Les femmes et les hommes de ce pays doivent recouvrer leur humanité en dessouchant l’absurde du pouvoir. En réalité dans un océan de malheurs, point n’est besoin de mettre en exergue un en particulier. Puisqu’on aura l’impression qu’il n’y a pas de changement réel. C’est ainsi que le signifiant devient insignifiant. Parce qu’on a le sentiment d’avoir connu pire, parce que l’absurdité nous est déjà familière on devient tous amorphes. Plus rien ne nous révolte. Ce parlement est aujourd’hui l’institution même de l’absurde où tout et n’importe quoi peut se dire et/ou se faire. Les faibles voix de ce corps qui auraient pu crier : « que cesse l’absurde ! » sont inaudibles. Parce que dans cette assemblée nationale celui qui a raison est celui qui crie plus fort.

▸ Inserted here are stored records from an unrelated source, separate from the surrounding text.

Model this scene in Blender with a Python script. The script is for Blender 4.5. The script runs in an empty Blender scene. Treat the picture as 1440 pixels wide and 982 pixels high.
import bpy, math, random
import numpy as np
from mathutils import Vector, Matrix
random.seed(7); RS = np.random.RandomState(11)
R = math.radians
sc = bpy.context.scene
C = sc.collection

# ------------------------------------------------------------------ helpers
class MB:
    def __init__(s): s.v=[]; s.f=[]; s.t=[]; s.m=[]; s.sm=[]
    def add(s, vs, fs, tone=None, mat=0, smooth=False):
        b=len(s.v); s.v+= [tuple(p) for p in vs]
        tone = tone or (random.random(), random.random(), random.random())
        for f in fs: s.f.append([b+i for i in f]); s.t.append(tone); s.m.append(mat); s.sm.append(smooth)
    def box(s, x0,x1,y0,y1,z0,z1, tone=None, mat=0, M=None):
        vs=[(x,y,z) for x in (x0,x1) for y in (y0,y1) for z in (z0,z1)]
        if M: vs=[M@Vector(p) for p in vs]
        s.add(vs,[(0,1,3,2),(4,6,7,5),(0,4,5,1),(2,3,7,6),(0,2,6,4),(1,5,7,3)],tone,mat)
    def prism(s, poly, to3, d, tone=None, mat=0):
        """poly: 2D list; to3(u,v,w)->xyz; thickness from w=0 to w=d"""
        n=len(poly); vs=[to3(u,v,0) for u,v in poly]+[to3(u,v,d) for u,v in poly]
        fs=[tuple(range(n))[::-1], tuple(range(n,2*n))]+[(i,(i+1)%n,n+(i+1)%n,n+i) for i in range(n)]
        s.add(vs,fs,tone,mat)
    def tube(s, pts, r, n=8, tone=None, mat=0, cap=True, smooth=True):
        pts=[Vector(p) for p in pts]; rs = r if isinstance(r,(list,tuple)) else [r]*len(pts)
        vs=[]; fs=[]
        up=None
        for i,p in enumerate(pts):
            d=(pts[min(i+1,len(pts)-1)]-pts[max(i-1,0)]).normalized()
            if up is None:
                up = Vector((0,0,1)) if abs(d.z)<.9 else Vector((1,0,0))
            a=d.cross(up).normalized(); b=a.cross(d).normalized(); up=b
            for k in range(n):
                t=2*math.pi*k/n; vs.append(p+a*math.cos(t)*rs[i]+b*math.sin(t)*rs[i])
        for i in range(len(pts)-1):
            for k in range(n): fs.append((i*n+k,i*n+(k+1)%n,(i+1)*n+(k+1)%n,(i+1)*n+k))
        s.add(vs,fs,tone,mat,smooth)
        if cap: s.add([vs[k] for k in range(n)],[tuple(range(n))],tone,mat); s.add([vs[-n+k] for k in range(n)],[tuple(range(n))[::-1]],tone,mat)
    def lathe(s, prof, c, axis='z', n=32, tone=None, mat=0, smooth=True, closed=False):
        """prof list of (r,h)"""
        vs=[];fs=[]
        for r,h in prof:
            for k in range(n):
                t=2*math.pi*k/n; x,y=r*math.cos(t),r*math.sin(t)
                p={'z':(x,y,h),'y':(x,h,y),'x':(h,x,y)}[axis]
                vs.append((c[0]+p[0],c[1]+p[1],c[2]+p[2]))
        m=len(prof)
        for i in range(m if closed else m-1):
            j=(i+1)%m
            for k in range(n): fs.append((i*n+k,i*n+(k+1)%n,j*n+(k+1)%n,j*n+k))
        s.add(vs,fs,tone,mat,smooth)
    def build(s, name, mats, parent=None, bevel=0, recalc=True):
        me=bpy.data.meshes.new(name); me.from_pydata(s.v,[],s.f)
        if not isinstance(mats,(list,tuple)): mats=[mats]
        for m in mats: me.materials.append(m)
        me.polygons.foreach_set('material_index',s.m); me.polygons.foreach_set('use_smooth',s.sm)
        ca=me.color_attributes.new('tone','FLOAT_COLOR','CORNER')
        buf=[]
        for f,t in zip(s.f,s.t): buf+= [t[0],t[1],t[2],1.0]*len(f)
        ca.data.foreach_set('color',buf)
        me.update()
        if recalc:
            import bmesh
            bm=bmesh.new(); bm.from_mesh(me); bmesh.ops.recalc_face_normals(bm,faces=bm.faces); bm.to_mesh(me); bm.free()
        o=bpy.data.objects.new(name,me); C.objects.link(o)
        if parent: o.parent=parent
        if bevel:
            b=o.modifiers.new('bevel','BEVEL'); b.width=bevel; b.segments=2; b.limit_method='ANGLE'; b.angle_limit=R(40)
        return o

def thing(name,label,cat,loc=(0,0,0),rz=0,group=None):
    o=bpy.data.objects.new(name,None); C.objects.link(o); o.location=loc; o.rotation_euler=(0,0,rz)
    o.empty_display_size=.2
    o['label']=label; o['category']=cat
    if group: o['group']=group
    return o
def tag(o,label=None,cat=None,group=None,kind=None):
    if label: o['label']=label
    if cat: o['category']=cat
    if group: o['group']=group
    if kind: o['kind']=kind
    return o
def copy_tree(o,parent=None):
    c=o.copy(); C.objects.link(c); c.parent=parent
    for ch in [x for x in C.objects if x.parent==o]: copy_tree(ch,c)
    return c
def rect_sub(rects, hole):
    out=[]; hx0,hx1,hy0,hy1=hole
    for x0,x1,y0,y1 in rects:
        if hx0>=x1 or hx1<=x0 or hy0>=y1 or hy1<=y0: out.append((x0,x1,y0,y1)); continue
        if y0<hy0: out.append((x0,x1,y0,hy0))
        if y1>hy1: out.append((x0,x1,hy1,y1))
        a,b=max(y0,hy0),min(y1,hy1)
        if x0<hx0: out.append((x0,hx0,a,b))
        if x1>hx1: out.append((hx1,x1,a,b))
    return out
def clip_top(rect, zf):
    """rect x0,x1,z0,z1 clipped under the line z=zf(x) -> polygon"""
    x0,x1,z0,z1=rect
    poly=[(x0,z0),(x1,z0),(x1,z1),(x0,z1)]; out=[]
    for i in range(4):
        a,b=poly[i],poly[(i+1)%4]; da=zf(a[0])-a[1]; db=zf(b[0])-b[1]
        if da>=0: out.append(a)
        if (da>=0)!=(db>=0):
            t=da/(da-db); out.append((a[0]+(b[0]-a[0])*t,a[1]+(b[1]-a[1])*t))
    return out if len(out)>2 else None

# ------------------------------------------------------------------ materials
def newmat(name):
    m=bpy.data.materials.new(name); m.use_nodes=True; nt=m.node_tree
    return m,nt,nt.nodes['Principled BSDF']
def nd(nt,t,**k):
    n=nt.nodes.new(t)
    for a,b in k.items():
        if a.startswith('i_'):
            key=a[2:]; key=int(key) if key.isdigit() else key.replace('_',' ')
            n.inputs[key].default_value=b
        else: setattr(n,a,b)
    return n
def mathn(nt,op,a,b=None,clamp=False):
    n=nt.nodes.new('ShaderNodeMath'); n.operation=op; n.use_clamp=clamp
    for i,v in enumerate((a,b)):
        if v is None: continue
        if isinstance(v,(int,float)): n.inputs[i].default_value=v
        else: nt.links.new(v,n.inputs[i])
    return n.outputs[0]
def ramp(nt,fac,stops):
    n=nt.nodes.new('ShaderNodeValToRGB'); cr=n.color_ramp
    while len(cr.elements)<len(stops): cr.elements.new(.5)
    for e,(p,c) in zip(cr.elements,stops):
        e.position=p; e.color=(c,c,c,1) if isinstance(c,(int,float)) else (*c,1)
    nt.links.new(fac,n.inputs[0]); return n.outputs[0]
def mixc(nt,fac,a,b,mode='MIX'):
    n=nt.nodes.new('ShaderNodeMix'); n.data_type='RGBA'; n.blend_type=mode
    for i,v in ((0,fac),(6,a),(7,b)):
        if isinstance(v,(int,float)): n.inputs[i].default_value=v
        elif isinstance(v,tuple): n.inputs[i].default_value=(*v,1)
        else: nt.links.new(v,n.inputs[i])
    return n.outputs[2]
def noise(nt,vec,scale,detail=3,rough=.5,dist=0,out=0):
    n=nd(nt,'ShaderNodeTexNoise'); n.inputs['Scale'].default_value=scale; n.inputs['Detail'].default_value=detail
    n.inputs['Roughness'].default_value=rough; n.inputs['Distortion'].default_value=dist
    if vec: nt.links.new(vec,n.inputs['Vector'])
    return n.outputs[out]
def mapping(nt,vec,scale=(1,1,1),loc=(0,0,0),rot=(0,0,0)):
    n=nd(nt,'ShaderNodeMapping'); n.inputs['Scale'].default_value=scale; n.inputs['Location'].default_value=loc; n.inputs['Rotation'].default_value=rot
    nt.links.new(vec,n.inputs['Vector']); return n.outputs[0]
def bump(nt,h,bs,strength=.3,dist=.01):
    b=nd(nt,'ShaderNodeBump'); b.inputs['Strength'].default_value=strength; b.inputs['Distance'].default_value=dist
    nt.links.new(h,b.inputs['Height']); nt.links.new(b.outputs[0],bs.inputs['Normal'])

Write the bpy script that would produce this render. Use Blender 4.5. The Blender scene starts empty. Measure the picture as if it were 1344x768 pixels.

Le vote comme méthode de prise de décision est maintenant utilisée pour savoir si un individu est haïtien, s’il a plus de trente ans, etc. Qu’est ce que cela veut dire au juste ? Voter pour savoir si je suis haïtien c’est placer l’intuition du votant au-dessus de l’acte administratif de l’Etat qui m’a reconnu entant qu’Haïtien. C’est tourner l’Etat en dérision. Cette action des parlementaires entant qu’organe de l’Etat constitue une mise en doute de l’Etat lui-même. Parce que l’Etat n’existe qu’à travers ses actes administratifs, politiques et sa capacité à monopoliser un certain nombre de champ d’activités, lorsque ses actes sont mis en doute par ses propres organes on est dans un processus d’autodestruction. Voter après une analyse des documents administratifs émis par l’Etat pour la désignation d’un Premier Ministre est constitutionnellement absurde, politiquement stupide. Une telle procédure ne peut avoir pour guide que l’ignorance, pour boussole la rapacité.

La véritable signification politique du rejet d’une personne choisie par le Président de la République et le Président des deux chambres est la mise en cause de la légitimité des présidents de ces chambres.

En effet, ces Présidents ont été élus par la majorité des chambres. Ils en sont les représentants. Vu que son mandat n’est pas impératif, il a la latitude de prise de décisions au nom de ces mandants. Une fois qu’une personne aura été choisie par ces présidents, elle doit avoir automatiquement l’avale d’au moins la majorité des chambres. Si elle ne l’a pas cela veut dire que le président n’a plus la légitimité en vue de représenter la chambre car le choix qu’il a fait en son nom a été mauvais. Il est politiquement incapable. Dans ce cas-là, il doit démissionner en vue de l’élection d’une personne légitime, apte a prendre des décisions au nom des mandants.
Bref, accepter l’absurde au pouvoir, lui attribuer ses lettres de noblesses est pousser un peu plus Haïti chérie vers la descente aux enfers.